Artikel 9 Groen
9.1 Bestemmingsomschrijving
De voor '
Groen
' aangewezen gronden zijn bestemd voor:
-
a. groenvoorzieningen;
-
b. bermen en beplanting;
-
c. fiets-, voet- en ruiterpaden;
-
d. een openbare speeltuin, ter plaatse van de aanduiding 'speeltuin';
-
e. een bergbezinkbassin, ter plaatse van de aanduiding 'specifieke vorm van water - bergbezinkbassin';
-
f. een sportveld met bijbehorende voorzieningen, ter plaatse van de aanduiding 'sportveld';
-
g. een nutsvoorziening, ter plaatse van de aanduiding 'nutsvoorziening';
met daarbij behorende:
-
h. speelvoorzieningen;
-
i. voorzieningen ten behoeve van waterhuishouding;
-
j. water en waterhuishoudkundige voorzieningen;
-
k. dagrecreatieve voorzieningen;
-
l. parkeervoorzieningen;
-
m. nutsvoorzieningen.
9.2 Bouwregels
9.2.1 Gebouwen
Op of in de gronden met mag niet worden gebouwd, met uitzondering van:
-
a. gebouwen ten behoeve van nutsvoorzieningen met een maximale grondoppervlakte van 5 m² en een maximale bouwhoogte van 3 meter;
-
b. nutsvoorzieningen groter dan 5m² ter plaatse van de aanduiding 'nutsvoorziening' voor zover gebouwd binnen het aangegeven bouwvlak waarbij ter plaatse van de aanduiding “maximale bouwhoogte” ten hoogste de aangegeven maximale bouwhoogte is toegestaan.

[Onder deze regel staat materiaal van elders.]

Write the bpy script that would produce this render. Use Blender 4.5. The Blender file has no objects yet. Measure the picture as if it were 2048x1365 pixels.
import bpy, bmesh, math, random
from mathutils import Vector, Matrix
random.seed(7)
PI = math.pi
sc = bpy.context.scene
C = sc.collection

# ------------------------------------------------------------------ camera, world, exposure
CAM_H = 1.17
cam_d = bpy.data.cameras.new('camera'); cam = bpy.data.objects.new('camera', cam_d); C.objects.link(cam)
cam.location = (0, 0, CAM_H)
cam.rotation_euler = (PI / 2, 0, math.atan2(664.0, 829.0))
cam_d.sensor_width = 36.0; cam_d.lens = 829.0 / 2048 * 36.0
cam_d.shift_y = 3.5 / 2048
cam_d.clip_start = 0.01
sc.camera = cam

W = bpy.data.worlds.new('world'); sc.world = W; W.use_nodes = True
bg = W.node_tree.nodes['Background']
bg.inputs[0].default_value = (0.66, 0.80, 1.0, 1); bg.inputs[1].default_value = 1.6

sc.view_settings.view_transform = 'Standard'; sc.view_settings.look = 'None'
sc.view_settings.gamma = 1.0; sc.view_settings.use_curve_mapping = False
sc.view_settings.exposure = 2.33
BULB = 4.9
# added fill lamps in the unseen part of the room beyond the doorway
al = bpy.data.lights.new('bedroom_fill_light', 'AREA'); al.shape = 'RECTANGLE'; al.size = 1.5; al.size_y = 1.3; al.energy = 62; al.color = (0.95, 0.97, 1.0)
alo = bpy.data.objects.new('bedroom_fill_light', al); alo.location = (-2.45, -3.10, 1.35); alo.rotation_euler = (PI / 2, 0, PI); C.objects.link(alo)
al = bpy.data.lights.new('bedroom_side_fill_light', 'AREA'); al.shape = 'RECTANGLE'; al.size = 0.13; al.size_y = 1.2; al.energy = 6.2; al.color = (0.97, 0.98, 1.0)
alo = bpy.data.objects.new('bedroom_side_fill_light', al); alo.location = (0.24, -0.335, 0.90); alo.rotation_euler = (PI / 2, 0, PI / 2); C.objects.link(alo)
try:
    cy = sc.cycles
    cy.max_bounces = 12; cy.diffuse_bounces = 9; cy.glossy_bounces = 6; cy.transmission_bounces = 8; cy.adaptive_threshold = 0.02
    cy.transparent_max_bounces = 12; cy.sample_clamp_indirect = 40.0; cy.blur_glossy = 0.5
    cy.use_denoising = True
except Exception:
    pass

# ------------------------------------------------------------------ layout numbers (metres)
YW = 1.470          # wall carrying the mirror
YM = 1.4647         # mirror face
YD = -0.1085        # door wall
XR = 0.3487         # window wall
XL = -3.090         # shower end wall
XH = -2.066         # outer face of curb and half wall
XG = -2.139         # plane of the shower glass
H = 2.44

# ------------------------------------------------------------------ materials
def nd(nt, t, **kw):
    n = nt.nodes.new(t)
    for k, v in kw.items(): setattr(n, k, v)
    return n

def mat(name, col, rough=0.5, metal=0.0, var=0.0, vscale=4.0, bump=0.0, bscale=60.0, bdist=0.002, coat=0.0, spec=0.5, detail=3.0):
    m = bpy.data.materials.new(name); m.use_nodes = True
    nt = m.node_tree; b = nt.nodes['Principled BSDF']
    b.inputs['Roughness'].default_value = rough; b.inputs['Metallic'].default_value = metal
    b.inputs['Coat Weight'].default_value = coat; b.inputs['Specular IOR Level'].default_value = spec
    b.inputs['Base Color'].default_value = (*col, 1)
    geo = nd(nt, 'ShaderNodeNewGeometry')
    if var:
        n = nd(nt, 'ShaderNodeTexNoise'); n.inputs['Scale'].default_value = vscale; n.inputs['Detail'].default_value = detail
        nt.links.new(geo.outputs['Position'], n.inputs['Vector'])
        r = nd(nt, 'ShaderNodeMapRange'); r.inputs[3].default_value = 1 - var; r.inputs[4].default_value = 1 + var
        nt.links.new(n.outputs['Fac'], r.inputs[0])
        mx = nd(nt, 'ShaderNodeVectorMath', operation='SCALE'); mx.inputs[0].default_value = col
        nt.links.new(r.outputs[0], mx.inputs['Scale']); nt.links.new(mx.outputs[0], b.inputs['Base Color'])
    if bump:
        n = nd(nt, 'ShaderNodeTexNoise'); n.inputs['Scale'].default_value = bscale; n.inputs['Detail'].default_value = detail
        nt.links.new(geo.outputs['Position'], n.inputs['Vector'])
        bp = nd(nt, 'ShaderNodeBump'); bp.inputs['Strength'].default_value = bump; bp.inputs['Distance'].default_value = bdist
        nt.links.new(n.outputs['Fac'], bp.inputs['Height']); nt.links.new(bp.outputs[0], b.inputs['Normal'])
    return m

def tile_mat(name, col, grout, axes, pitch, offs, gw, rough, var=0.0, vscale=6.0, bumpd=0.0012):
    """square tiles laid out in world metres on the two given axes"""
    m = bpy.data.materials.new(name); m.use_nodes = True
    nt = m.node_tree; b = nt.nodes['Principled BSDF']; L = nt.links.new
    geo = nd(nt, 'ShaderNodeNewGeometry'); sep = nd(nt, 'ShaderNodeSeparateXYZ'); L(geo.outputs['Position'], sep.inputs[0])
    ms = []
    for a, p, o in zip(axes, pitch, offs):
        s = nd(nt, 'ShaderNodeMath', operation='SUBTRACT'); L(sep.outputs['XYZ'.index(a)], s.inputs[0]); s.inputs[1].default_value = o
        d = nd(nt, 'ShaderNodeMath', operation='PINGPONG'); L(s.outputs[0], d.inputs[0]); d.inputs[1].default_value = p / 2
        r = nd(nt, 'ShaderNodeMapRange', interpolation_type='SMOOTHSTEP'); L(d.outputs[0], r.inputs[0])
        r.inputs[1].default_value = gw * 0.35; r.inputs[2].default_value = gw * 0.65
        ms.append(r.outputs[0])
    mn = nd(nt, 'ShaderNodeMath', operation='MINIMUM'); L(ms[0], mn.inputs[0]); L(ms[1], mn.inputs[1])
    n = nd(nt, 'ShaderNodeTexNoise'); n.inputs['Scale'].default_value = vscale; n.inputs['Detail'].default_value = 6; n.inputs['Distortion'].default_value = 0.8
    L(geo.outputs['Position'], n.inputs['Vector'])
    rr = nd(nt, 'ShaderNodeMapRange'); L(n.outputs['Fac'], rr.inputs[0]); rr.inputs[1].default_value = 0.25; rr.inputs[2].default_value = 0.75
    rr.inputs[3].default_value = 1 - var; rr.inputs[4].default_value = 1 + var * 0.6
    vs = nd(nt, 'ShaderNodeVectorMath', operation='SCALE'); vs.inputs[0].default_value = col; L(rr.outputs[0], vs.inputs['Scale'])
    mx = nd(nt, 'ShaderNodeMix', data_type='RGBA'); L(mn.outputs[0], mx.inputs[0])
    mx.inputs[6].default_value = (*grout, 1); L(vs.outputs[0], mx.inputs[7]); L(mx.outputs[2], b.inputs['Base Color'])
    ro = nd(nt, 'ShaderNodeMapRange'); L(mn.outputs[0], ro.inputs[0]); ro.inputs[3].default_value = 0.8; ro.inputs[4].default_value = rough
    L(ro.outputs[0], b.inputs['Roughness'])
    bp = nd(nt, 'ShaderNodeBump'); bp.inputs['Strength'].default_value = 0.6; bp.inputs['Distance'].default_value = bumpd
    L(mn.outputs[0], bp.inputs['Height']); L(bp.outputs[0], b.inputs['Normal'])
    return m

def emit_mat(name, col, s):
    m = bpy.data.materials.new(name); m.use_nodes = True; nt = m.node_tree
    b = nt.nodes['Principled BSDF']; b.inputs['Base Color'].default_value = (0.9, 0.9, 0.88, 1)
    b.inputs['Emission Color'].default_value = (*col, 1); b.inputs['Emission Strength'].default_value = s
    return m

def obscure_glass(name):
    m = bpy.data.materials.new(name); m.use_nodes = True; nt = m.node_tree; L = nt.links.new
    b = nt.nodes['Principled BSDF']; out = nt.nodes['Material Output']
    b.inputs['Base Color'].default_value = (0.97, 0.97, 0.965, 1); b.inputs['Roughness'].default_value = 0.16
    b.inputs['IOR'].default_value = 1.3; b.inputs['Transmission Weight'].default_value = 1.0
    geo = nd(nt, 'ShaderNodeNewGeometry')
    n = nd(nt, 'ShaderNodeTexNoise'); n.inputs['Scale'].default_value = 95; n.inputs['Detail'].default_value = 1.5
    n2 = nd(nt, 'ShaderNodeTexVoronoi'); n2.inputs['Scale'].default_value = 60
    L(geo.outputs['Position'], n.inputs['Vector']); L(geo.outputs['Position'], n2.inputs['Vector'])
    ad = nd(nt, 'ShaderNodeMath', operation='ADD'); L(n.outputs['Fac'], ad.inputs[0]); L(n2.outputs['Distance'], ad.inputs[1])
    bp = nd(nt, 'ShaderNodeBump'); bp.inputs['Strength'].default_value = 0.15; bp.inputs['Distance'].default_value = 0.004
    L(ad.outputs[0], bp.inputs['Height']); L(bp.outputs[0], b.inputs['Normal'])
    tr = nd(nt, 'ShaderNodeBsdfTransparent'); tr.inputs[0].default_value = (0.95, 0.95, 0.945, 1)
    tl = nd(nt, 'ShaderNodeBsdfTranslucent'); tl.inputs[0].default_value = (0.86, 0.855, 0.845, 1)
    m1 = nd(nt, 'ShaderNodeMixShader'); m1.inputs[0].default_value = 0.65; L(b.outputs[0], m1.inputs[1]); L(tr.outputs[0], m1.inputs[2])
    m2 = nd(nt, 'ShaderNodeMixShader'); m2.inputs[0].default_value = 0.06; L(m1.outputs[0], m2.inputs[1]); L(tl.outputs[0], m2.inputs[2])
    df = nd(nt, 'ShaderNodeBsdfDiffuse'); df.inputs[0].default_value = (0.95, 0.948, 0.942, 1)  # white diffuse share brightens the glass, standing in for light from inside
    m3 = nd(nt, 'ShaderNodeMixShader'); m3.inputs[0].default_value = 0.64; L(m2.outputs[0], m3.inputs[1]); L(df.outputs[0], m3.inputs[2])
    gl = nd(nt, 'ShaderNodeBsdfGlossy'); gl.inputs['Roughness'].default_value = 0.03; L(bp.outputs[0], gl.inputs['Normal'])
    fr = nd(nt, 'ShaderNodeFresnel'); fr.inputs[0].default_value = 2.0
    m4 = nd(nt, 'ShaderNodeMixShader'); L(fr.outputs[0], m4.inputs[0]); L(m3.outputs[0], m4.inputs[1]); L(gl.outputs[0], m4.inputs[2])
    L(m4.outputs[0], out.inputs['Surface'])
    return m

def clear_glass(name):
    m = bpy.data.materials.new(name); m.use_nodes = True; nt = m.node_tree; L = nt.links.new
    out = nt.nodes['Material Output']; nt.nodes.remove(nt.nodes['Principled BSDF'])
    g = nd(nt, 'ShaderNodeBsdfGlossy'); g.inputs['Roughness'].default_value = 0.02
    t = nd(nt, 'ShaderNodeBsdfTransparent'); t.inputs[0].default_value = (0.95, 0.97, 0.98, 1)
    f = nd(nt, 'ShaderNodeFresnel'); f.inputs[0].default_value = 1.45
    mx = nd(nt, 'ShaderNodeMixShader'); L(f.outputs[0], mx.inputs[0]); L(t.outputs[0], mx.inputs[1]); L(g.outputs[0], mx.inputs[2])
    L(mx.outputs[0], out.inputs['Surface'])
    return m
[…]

9.2.2 Bouwwerken geen gebouwen zijnde
Voor het bouwen van bouwwerken, geen gebouwen zijnde, gelden de volgende bepalingen:
-
a. de bouwhoogte van speelvoorzieningen mag niet meer dan 4 meter bedragen;
-
b. de bouwhoogte van bouwwerken ten behoeve van de verlichting en bewegwijzering mag niet meer dan 4 meter bedragen;
-
c. de bouwhoogte van erf- en terreinafscheidingen mag niet meer dan 1 meter bedragen;
-
d. de bouwhoogte van overige bouwwerken, geen gebouwen zijnde, mag niet meer dan 3 meter bedragen;
9.3 Nadere eisen
Het bevoegd gezag kan nadere eisen stellen aan de plaats en de afmetingen van de bebouwing ten behoeve van:
-
a. de verkeersveiligheid;
-
b. de sociale veiligheid;
-
c. een samenhangend straat- en bebouwingsbeeld.
9.4 Afwijken van de bouwregels
Het bevoegd gezag kan een omgevingsvergunning verlenen voor het afwijken van het bepaalde in lid 9.2.1 voor de bouw van een ondergronds bergbezinkbassin met een maximale inhoud van 200 m2 en met een daarbij behorend gebouw met een maximaal Bebouwd Grondoppervlak van 30 m² en een bouwhoogte van maximaal 3 m ten behoeve van de regulering van overmatige neerslag.